** begin **

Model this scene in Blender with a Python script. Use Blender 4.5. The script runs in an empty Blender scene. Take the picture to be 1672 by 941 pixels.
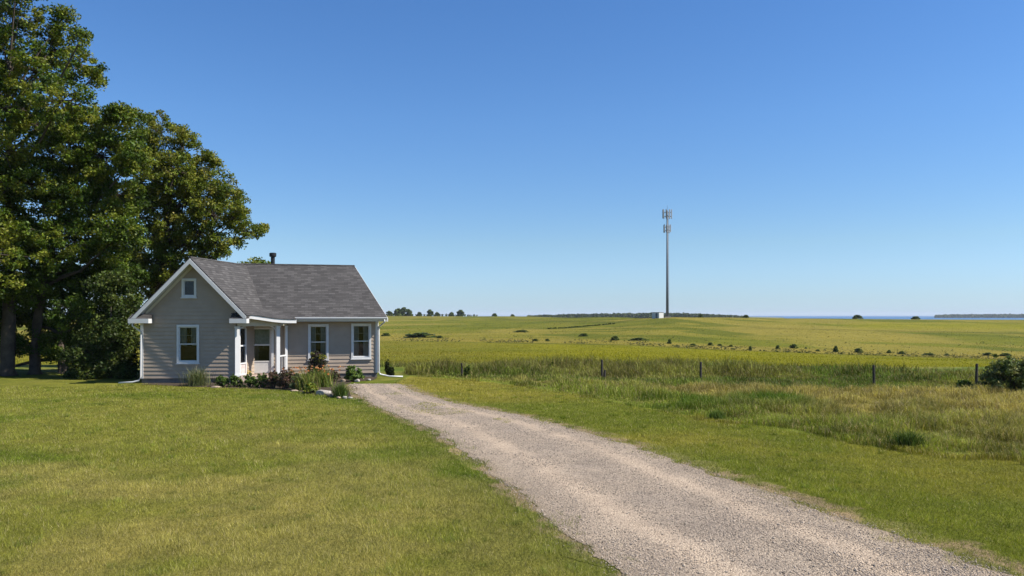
import bpy, math, random
import numpy as np
from mathutils import Vector, Matrix

# ------------------------------------------------------------------ basics
F = 1300.0          # focal length, photo pixels
CX, HY = 836.0, 515.0
EYE = 2.85
R = math.radians
rng = np.random.default_rng(11)
random.seed(5)
scene = bpy.context.scene
COL = scene.collection

def P(px, py, d):
    """world point seen at photo pixel (px,py) at forward distance d"""
    return Vector(((px - CX) / F * d, d, EYE + (HY - py) / F * d))
def G(px, py):
    """point on the level yard seen at photo pixel"""
    d = EYE * F / (py - HY)
    return Vector(((px - CX) / F * d, d, 0.0))

# ------------------------------------------------------------------ noise
_T = np.random.default_rng(3).random((256, 256))
def vnoise(x, y, seed=0):
    x = np.asarray(x, float) + seed * 17.31; y = np.asarray(y, float) + seed * 9.77
    xi = np.floor(x).astype(int); yi = np.floor(y).astype(int)
    fx = x - xi; fy = y - yi
    fx = fx * fx * (3 - 2 * fx); fy = fy * fy * (3 - 2 * fy)
    a = _T[xi % 256, yi % 256]; b = _T[(xi + 1) % 256, yi % 256]
    c = _T[xi % 256, (yi + 1) % 256]; d = _T[(xi + 1) % 256, (yi + 1) % 256]
    return (a * (1 - fx) + b * fx) * (1 - fy) + (c * (1 - fx) + d * fx) * fy
def fbm(x, y, s, seed=0, o=4):
    t = 0; amp = 0.5; f = 1.0 / s; tot = 0
    for k in range(o):
        t = t + amp * vnoise(np.asarray(x) * f, np.asarray(y) * f, seed + k * 3); tot += amp
        amp *= .5; f *= 2.03
    return t / tot
def sstep(a, b, x):
    t = np.clip((x - a) / (b - a), 0, 1); return t * t * (3 - 2 * t)

# ------------------------------------------------------------------ mesh helpers
def tag(o, label=None, cat=None, group=None, kind=None):
    if label: o['label'] = label
    if cat: o['category'] = cat
    if group: o['group'] = group
    if kind: o['kind'] = kind
    return o
def thing(name, loc, label, cat, group=None):
    o = bpy.data.objects.new(name, None); COL.objects.link(o)
    o.location = loc; o.empty_display_size = .2
    return tag(o, label, cat, group)
def root_loc(parent):
    while parent is not None and parent.parent is not None: parent = parent.parent
    return Vector(parent.location) if parent is not None else Vector((0, 0, 0))
def link(name, me, mat, parent=None):
    o = bpy.data.objects.new(name, me); COL.objects.link(o)
    if mat is not None: me.materials.append(mat)
    if parent is not None: o.parent = parent
    return o
class MB:
    def __init__(s): s.v = []; s.f = []
    def quad(s, a, b, c, d):
        n = len(s.v); s.v += [tuple(a), tuple(b), tuple(c), tuple(d)]; s.f.append((n, n + 1, n + 2, n + 3))
    def poly(s, pts):
        n = len(s.v); s.v += [tuple(p) for p in pts]; s.f.append(tuple(range(n, n + len(pts))))
    def prism(s, bottom, top):
        n = len(s.v); k = len(bottom); s.v += [tuple(p) for p in bottom] + [tuple(p) for p in top]
        s.f.append(tuple(range(n + k - 1, n - 1, -1))); s.f.append(tuple(range(n + k, n + 2 * k)))
        for i in range(k):
            j = (i + 1) % k; s.f.append((n + i, n + j, n + k + j, n + k + i))
    def obox(s, c, ax, ay, az):
        """box centred c with half-axis vectors"""
        c = Vector(c); ax = Vector(ax); ay = Vector(ay); az = Vector(az)
        b = [c - ax - ay - az, c + ax - ay - az, c + ax + ay - az, c - ax + ay - az]
        t = [p + 2 * az for p in b]; s.prism(b, t)
    def bar(s, p, q, w, h, up=Vector((0, 0, 1))):
        p = Vector(p); q = Vector(q); d = (q - p); L = d.length; d.normalize()
        side = d.cross(up)
        if side.length < 1e-4: side = d.cross(Vector((1, 0, 0)))
        side.normalize(); u = side.cross(d)
        s.obox((p + q) / 2, d * L / 2, side * w / 2, u * h / 2)
    def tube(s, pts, rad, n=8, cap=True):
        pts = [Vector(p) for p in pts]; rings = []
        for i, p in enumerate(pts):
            t = (pts[min(i + 1, len(pts) - 1)] - pts[max(i - 1, 0)]).normalized()
            a = t.cross(Vector((0, 0, 1)))
            if a.length < .05: a = t.cross(Vector((0, 1, 0)))
            a.normalize(); b = t.cross(a)
            r = rad[i] if hasattr(rad, '__len__') else rad
            k = len(s.v); rings.append(k)
            for j in range(n):
                an = 2 * math.pi * j / n
                s.v.append(tuple(p + a * (r * math.cos(an)) + b * (r * math.sin(an))))
        for i in range(len(rings) - 1):
            for j in range(n):
                j2 = (j + 1) % n
                s.f.append((rings[i] + j, rings[i] + j2, rings[i + 1] + j2, rings[i + 1] + j))
        if cap:
            s.f.append(tuple(range(rings[0] + n - 1, rings[0] - 1, -1)))
            s.f.append(tuple(range(rings[-1], rings[-1] + n)))
    def build(s, name, mat, parent=None, smooth=False):
        off = root_loc(parent)
        me = bpy.data.meshes.new(name)
        me.from_pydata([(a - off.x, b - off.y, c - off.z) for a, b, c in s.v], [], s.f); me.update()
        if smooth: me.polygons.foreach_set('use_smooth', [True] * len(me.polygons))
        return link(name, me, mat, parent)
def np_mesh(name, V, Fc, mat, parent=None, tint=None, smooth=False):
    """V (n,3); Fc list of (m,k) index arrays"""
    off = root_loc(parent); V = np.asarray(V, np.float32) - np.array(off, np.float32)
    me = bpy.data.meshes.new(name)
    me.vertices.add(len(V)); me.vertices.foreach_set('co', V.ravel())
    loops = np.concatenate([f.ravel() for f in Fc]).astype(np.int32)
    starts = []; s = 0
    for f in Fc:
        m, k = f.shape; starts.append(s + np.arange(m) * k); s += m * k
    starts = np.concatenate(starts).astype(np.int32)
    me.loops.add(len(loops)); me.loops.foreach_set('vertex_index', loops)
    me.polygons.add(len(starts)); me.polygons.foreach_set('loop_start', starts)
    me.update(calc_edges=True)
    if tint is not None:
        at = me.attributes.new('tint', 'FLOAT_COLOR', 'POINT')
        c = np.ones((len(V), 4), np.float32); c[:, :3] = tint
        at.data.foreach_set('color', c.ravel())
    if smooth: me.polygons.foreach_set('use_smooth', np.ones(len(starts), bool))
    return link(name, me, mat, parent)

# ------------------------------------------------------------------ materials
def new_mat(name):
    m = bpy.data.materials.new(name); m.use_nodes = True
    nt = m.node_tree; b = nt.nodes['Principled BSDF']
    return m, nt, b
def N(nt, t, **kw):
    n = nt.nodes.new(t)
    for k, v in kw.items():
        if k in n.inputs: n.inputs[k].default_value = v
        else: setattr(n, k, v)
    return n
def ramp(nt, src, stops):
    r = nt.nodes.new('ShaderNodeValToRGB'); e = r.color_ramp.elements
    while len(e) < len(stops): e.new(.5)
    for i, (p, c) in enumerate(stops):
        e[i].position = p; e[i].color = (*c, 1) if len(c) == 3 else c
    nt.links.new(src, r.inputs[0]); return r.outputs[0]
def mul(nt, a, b, fac=1.0, mode='MULTIPLY'):
    m = nt.nodes.new('ShaderNodeMix'); m.data_type = 'RGBA'; m.blend_type = mode
    m.inputs['Factor'].default_value = fac
    nt.links.new(a, m.inputs['A']); nt.links.new(b, m.inputs['B']); return m.outputs['Result']
def plain(name, col, rough=.6, spec=.3, noise=.12, scale=6.0, bump=0.0, bscale=60., metal=0.0):
    m, nt, b = new_mat(name)
    tc = N(nt, 'ShaderNodeTexCoord')
    n = N(nt, 'ShaderNodeTexNoise', Scale=scale, Detail=6.0, Roughness=.6); nt.links.new(tc.outputs['Object'], n.inputs['Vector'])
    c = ramp(nt, n.outputs['Fac'], [(.25, [x * (1 - noise) for x in col]), (.75, [min(1, x * (1 + noise)) for x in col])])
    nt.links.new(c, b.inputs['Base Color'])
    b.inputs['Roughness'].default_value = rough; b.inputs['Specular IOR Level'].default_value = spec
    b.inputs['Metallic'].default_value = metal
    if bump:
        n2 = N(nt, 'ShaderNodeTexNoise', Scale=bscale, Detail=4.0); nt.links.new(tc.outputs['Object'], n2.inputs['Vector'])
        bp = N(nt, 'ShaderNodeBump', Strength=bump, Distance=.02); nt.links.new(n2.outputs['Fac'], bp.inputs['Height'])
        nt.links.new(bp.outputs[0], b.inputs['Normal'])
    return m
def foliage(name, trans=.35, spec=.25, rough=.5, sat=1.0):
    m, nt, b = new_mat(name)
    at = N(nt, 'ShaderNodeAttribute', attribute_name='tint')
    nt.links.new(at.outputs['Color'], b.inputs['Base Color'])
    b.inputs['Roughness'].default_value = rough; b.inputs['Specular IOR Level'].default_value = spec
    t = N(nt, 'ShaderNodeBsdfTranslucent')
    hs = N(nt, 'ShaderNodeMix', data_type='RGBA', blend_type='MULTIPLY'); hs.inputs['Factor'].default_value = 1
    nt.links.new(at.outputs['Color'], hs.inputs['A']); hs.inputs['B'].default_value = (1.25, 1.3, .55, 1)
    nt.links.new(hs.outputs['Result'], t.inputs['Color'])
    mx = N(nt, 'ShaderNodeMixShader'); mx.inputs[0].default_value = trans
    nt.links.new(b.outputs[0], mx.inputs[1]); nt.links.new(t.outputs[0], mx.inputs[2])
    out = nt.nodes['Material Output']; nt.links.new(mx.outputs[0], out.inputs['Surface'])
    return m
M = {}
M['leaf'] = foliage('leaf', .27, .15)
M['grass'] = foliage('grass', .27, .06)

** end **

Exercise prompt – Leave the pictures out and please restate exactly the lines running from the start of the material through the one with "from mathutils import Vector, Matrix".

Correct answer –
Model this scene in Blender with a Python script. Use Blender 4.5. The script runs in an empty Blender scene. Take the picture to be 1672 by 941 pixels.
import bpy, math, random
import numpy as np
from mathutils import Vector, Matrix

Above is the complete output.